GIVEN ENTRIES ▸

** start **

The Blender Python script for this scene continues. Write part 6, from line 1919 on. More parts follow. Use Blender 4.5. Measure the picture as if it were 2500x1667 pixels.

** end **
** start **

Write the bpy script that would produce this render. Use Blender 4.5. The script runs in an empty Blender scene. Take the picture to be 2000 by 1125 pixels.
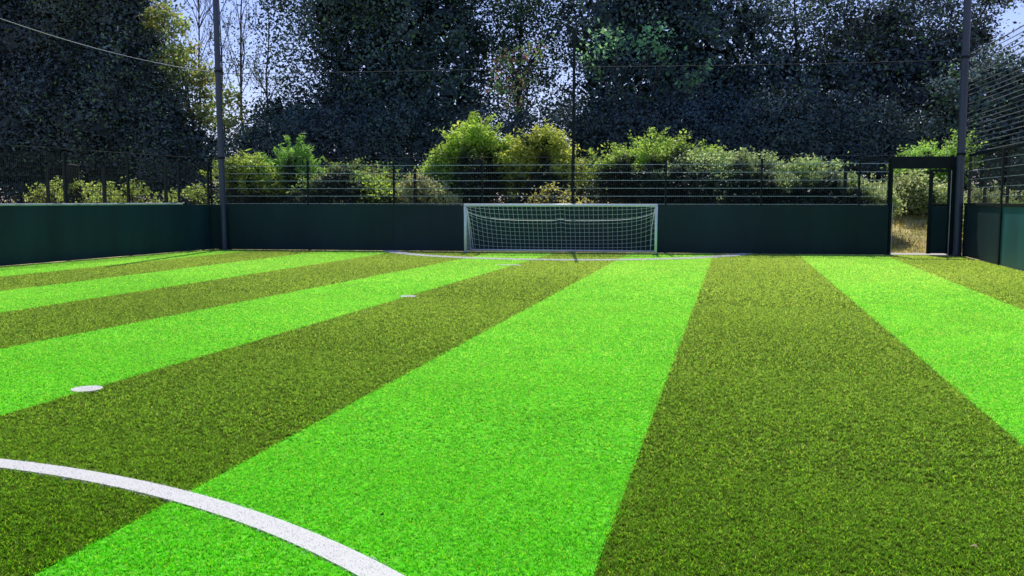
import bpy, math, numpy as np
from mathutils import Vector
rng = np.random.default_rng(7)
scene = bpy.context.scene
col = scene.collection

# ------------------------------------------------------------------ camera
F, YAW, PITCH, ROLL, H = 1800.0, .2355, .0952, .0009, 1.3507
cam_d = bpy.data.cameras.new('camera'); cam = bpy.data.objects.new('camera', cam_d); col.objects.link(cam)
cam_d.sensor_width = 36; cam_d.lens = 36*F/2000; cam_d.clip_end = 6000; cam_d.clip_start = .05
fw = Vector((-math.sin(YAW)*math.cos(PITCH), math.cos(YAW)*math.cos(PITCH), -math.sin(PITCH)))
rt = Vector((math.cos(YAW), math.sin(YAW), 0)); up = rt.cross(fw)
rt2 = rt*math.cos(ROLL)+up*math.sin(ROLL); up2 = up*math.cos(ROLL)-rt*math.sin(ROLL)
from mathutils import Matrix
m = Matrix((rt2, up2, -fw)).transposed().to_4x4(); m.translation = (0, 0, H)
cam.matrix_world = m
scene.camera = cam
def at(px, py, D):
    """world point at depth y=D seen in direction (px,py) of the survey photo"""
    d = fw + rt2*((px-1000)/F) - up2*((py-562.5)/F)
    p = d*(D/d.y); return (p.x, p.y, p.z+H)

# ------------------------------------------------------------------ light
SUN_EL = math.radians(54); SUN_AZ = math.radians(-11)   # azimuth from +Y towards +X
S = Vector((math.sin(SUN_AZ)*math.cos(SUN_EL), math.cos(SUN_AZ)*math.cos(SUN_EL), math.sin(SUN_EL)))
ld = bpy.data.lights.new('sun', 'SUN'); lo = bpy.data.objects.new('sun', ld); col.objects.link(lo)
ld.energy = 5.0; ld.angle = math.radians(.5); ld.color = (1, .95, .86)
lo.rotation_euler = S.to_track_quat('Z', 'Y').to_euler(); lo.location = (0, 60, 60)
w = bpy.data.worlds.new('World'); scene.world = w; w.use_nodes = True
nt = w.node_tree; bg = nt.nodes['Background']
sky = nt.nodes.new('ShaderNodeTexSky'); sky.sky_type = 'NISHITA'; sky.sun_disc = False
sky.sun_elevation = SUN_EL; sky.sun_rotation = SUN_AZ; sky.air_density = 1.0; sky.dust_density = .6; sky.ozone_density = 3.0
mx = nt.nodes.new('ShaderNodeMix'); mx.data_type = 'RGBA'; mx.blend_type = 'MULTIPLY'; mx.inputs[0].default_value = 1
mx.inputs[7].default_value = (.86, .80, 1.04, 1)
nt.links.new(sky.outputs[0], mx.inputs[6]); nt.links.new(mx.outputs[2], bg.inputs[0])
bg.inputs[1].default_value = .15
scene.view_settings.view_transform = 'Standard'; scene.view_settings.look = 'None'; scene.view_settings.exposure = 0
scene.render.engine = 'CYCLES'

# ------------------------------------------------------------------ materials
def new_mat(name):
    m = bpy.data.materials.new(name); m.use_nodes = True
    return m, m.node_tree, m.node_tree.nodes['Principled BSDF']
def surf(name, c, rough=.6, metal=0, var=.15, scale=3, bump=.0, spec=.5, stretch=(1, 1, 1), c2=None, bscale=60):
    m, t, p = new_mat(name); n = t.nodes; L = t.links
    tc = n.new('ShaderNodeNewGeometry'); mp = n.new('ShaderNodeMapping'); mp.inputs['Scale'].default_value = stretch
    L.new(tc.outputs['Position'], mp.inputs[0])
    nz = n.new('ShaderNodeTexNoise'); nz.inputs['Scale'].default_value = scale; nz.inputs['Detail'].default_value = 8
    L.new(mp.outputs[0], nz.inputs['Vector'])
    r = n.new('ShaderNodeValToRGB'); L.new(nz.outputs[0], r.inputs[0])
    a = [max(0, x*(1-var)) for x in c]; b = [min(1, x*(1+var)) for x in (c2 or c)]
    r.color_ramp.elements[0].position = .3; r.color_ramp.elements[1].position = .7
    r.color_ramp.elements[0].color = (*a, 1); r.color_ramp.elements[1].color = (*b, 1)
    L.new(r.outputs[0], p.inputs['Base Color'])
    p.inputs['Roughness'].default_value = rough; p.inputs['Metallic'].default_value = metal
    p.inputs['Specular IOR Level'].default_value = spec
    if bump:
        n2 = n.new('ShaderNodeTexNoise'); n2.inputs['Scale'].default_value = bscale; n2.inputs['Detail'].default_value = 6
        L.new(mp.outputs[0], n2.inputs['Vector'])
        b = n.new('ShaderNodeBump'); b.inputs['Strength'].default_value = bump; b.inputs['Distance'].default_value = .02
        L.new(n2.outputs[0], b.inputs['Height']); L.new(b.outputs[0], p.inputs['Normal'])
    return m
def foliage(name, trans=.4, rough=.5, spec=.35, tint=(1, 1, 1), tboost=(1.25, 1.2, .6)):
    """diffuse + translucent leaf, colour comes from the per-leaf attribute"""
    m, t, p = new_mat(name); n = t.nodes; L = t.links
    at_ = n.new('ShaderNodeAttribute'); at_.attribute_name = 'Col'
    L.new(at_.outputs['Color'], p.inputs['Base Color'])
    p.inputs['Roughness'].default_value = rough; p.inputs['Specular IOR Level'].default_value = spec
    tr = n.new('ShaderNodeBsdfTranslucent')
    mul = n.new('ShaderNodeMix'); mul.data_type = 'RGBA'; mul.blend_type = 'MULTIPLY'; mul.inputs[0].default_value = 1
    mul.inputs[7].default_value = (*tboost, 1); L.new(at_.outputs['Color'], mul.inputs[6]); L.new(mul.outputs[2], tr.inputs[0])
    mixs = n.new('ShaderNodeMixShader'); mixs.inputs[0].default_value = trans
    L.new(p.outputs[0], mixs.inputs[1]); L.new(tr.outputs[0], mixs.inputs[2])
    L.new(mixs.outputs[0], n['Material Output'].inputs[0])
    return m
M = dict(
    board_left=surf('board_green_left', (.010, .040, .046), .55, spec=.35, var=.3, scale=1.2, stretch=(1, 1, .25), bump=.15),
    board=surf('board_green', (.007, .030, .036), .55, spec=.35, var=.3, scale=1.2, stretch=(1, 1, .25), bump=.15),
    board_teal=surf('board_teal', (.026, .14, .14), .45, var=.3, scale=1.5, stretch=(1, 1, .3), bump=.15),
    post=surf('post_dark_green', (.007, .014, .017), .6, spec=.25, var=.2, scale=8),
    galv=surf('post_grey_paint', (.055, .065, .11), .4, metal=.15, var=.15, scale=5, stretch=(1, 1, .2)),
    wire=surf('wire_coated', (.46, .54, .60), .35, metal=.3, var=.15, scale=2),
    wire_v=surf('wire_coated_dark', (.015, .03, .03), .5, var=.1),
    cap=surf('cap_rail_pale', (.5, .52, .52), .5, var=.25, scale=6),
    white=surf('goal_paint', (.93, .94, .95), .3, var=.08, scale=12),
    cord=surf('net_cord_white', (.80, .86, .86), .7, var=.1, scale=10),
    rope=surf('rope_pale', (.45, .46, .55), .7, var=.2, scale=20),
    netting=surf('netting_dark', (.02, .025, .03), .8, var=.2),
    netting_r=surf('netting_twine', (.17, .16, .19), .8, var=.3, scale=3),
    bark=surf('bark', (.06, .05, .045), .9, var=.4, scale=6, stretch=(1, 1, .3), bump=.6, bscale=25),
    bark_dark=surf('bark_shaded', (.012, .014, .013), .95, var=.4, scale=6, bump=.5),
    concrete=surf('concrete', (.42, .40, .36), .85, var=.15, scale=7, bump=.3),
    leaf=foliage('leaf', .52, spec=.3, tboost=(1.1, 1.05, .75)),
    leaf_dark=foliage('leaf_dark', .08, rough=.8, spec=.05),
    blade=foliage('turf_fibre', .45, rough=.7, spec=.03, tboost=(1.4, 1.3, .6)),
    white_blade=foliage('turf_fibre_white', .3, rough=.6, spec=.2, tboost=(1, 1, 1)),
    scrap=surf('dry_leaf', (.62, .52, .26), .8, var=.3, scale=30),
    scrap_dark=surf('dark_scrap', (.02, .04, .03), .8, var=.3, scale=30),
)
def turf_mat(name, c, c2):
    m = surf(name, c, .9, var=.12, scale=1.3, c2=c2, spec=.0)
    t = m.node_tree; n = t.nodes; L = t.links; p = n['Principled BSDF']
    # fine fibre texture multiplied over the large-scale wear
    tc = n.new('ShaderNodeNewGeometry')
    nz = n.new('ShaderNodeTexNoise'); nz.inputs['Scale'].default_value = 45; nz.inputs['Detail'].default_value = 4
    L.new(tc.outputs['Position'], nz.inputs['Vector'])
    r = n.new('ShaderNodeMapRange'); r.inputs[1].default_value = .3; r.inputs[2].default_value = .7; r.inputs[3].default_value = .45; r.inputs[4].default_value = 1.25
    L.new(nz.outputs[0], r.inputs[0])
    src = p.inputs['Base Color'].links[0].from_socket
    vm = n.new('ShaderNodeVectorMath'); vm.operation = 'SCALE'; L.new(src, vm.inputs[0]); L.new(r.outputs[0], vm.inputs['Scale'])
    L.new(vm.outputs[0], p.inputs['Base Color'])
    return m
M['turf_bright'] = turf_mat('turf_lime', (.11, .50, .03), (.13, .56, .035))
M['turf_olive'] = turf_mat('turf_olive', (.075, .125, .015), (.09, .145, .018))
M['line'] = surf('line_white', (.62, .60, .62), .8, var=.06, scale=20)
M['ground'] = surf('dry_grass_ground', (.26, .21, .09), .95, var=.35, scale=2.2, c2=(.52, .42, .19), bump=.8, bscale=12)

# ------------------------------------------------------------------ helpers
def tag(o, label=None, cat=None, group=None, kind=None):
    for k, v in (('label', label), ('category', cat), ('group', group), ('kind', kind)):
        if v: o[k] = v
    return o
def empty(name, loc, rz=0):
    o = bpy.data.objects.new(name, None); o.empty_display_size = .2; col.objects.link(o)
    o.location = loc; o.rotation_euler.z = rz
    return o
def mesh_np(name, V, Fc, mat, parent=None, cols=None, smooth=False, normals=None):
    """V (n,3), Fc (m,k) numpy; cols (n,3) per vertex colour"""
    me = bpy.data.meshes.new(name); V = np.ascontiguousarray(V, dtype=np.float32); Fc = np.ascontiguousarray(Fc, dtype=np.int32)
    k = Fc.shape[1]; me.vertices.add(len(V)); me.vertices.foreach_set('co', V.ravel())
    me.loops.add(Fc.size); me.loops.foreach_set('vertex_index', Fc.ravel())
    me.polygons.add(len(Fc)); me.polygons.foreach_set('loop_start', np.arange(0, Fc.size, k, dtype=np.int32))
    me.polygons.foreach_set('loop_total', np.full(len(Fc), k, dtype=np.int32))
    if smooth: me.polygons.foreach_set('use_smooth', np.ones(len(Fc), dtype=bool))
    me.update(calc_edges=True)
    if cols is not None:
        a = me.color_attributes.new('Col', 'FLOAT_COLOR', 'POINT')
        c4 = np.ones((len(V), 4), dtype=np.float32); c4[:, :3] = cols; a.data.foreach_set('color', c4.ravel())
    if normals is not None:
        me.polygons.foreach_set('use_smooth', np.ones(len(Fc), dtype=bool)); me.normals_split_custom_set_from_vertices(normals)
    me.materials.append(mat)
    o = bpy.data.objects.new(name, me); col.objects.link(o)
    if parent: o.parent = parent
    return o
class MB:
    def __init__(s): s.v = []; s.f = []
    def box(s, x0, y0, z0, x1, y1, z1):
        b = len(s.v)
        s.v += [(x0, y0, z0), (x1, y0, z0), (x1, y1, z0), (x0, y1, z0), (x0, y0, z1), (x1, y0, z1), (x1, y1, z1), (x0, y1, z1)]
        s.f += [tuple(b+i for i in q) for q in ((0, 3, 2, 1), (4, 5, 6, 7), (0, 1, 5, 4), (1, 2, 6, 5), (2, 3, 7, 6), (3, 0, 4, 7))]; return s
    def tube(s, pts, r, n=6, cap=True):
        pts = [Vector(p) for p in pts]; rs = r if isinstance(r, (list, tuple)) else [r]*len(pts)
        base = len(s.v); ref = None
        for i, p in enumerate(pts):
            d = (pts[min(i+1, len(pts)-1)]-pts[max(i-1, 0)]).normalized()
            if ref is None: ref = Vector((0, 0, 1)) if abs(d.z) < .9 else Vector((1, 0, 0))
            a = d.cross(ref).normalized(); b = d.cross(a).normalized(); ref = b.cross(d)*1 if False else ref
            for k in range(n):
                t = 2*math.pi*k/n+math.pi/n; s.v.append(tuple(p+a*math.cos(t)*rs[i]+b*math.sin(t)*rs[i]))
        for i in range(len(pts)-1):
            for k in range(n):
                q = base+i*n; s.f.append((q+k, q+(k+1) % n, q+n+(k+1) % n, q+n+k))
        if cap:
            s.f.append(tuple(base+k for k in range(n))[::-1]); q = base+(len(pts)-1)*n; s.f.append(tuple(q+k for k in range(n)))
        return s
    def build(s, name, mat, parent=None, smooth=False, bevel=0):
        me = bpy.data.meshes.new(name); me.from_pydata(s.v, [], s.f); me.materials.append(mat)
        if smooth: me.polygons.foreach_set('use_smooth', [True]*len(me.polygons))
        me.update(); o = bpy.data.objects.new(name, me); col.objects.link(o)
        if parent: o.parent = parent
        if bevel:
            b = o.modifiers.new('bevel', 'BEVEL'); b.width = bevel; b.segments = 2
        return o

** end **

EXERCISE DETAILS ▸
Taking the material above, give again exactly the lines from the one holding "Write the bpy" through the one holding "col = scene.collection", with both ends and without pictures.

OUTPUT FOR THIS EXERCISE ▸
Write the bpy script that would produce this render. Use Blender 4.5. The script runs in an empty Blender scene. Take the picture to be 2000 by 1125 pixels.
import bpy, math, numpy as np
from mathutils import Vector
rng = np.random.default_rng(7)
scene = bpy.context.scene
col = scene.collection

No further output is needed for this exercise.